Publicly listed Russian Sovcombank posted a 50% year-on-year decline in IFRS net profit to RUB12.5bn ($172.8mn) for 1Q25, as monetary tightening and a stronger ruble weighed on core banking operations, according to the financial report released by the bank.
As followed by bne IntelliNews, the bank is in focus as it bought the Home Credit Finance Bank (HCF), following SovComBank's first banking IPO since 2015.
In 2024 Sovcombank posted a 19% y/y decline in IFRS profit to RUB77bn ($847mn) for 2024, while still maintaining a return on equity (RoE) of 25%. Despite the profit drop, revenue doubled to RUB722bn ($8bn), up from RUB395bn in 2023, while total assets grew by 27% y/y to RUB4 trillion ($44bn).
In the reporting 1Q25, Sovcombank’s loan book contracted 1.4% quarter on quarter due to a reduction in corporate lending. Non-performing loans (NPL over 90 days) rose by 0.8 percentage points to 3.7%. Customer deposits fell 7.1% q/q, also driven by corporate outflows.

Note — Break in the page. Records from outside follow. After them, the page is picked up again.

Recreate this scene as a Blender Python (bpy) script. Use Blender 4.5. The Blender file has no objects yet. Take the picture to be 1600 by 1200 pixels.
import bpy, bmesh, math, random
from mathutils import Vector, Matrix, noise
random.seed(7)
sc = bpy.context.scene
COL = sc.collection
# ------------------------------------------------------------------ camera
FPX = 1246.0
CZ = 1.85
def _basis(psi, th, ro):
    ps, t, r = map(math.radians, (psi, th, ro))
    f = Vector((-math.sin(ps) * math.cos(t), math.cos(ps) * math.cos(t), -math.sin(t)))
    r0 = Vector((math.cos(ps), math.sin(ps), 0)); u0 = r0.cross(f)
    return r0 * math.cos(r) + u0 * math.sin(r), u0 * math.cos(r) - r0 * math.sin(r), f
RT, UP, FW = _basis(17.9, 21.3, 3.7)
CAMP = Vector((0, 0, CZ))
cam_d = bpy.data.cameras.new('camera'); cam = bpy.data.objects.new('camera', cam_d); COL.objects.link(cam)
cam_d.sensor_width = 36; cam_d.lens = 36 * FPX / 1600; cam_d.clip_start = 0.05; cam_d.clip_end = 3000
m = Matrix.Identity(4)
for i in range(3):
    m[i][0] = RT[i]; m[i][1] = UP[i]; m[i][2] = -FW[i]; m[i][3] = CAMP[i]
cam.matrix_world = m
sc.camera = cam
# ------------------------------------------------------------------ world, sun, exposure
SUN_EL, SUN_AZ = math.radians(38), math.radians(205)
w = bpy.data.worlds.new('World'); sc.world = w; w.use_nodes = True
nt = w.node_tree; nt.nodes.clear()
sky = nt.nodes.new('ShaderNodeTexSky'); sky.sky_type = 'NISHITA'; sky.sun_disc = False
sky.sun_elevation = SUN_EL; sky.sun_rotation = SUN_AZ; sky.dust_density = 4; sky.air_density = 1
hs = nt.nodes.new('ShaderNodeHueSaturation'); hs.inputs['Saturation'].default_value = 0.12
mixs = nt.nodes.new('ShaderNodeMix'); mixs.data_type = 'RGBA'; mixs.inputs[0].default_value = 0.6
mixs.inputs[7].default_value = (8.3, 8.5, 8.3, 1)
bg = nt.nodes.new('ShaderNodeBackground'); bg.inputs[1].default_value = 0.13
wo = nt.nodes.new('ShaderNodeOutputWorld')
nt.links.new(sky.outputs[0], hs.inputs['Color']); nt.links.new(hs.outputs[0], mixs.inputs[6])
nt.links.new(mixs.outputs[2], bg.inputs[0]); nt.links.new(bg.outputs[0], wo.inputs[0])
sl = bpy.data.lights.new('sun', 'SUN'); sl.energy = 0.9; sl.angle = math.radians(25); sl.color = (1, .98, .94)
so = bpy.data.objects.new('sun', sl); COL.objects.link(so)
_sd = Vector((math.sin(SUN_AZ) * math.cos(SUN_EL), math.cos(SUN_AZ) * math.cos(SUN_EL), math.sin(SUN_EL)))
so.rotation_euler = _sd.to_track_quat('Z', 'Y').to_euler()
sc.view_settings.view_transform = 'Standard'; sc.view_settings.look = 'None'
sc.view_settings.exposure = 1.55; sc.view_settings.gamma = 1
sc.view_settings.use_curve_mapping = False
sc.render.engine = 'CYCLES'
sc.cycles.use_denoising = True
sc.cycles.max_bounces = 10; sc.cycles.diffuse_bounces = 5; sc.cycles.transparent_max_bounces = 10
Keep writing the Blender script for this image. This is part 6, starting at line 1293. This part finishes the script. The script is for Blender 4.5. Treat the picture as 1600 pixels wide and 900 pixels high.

Net interest margin declined by 0.6pp to 3.7%, and net interest income dropped 1.9% y/y amid higher funding costs.
The non-banking segment posted a net profit jump of 3.4x y/y to RUB13.2bn ($182.5mn), but this was wiped out by a foreign exchange loss of RUB20.6bn ($284.8mn).
Analysts at Renaissance Capital no longer expect a dividend for 2024 due to weakened capital adequacy. Sovcombank’s RAS N1.0 capital ratio stood at just 9.4% at end-1Q25, below the 11.5% minimum required for dividend payouts.
SovComBank was one of the first banks to come under full blocking sanctions upon Russia’s full-scale military invasion of Ukraine. But the bank was also the first to recently extract sanctioned assets under a regulatory loophole provided by the Central Bank of Russia (CBR).